● **Objective**
Extract exactly those lines that lie between the start of the material and the line with "switch(3.385, 1.481, 'gold", including both boundary lines and no others.

+ + + + + + +

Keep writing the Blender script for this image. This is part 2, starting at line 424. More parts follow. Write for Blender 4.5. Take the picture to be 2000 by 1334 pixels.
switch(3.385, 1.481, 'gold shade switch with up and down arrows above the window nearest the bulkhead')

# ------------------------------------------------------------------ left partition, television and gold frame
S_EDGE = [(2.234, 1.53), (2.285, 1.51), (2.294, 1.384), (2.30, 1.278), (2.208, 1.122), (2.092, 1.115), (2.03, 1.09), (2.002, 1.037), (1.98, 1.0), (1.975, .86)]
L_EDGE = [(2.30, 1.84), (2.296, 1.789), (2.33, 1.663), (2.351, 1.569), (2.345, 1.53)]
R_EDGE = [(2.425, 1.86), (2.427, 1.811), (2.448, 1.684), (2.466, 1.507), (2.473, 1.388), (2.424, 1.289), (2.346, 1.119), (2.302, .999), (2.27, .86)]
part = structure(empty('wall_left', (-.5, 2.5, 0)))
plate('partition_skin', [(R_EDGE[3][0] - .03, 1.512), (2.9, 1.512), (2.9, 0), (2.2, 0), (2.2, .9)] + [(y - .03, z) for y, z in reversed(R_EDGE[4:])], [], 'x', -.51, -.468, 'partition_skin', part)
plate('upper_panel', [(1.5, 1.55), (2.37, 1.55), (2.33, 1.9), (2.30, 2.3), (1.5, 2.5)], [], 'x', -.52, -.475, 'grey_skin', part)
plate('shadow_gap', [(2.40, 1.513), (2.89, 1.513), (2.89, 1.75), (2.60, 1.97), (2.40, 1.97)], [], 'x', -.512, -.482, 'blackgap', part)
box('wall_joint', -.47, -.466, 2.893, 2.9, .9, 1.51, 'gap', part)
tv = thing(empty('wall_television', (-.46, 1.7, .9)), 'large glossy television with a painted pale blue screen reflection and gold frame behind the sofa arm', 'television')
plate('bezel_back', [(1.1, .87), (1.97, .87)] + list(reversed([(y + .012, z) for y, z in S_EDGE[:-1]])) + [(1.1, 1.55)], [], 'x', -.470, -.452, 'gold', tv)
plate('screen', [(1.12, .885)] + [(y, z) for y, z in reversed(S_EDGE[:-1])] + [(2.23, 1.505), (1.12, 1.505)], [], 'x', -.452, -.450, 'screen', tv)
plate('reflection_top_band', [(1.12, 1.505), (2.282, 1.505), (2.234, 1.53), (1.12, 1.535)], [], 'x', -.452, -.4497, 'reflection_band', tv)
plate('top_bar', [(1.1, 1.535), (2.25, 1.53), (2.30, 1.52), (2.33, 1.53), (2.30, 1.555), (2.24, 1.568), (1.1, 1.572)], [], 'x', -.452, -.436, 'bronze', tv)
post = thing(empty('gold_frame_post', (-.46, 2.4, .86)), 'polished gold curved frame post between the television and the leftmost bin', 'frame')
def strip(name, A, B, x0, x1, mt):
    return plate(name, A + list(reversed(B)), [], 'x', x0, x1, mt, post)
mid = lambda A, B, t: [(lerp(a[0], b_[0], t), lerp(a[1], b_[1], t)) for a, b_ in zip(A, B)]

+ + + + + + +

● **Answer below**
Keep writing the Blender script for this image. This is part 2, starting at line 424. More parts follow. Write for Blender 4.5. Take the picture to be 2000 by 1334 pixels.
switch(3.385, 1.481, 'gold shade switch with up and down arrows above the window nearest the bulkhead')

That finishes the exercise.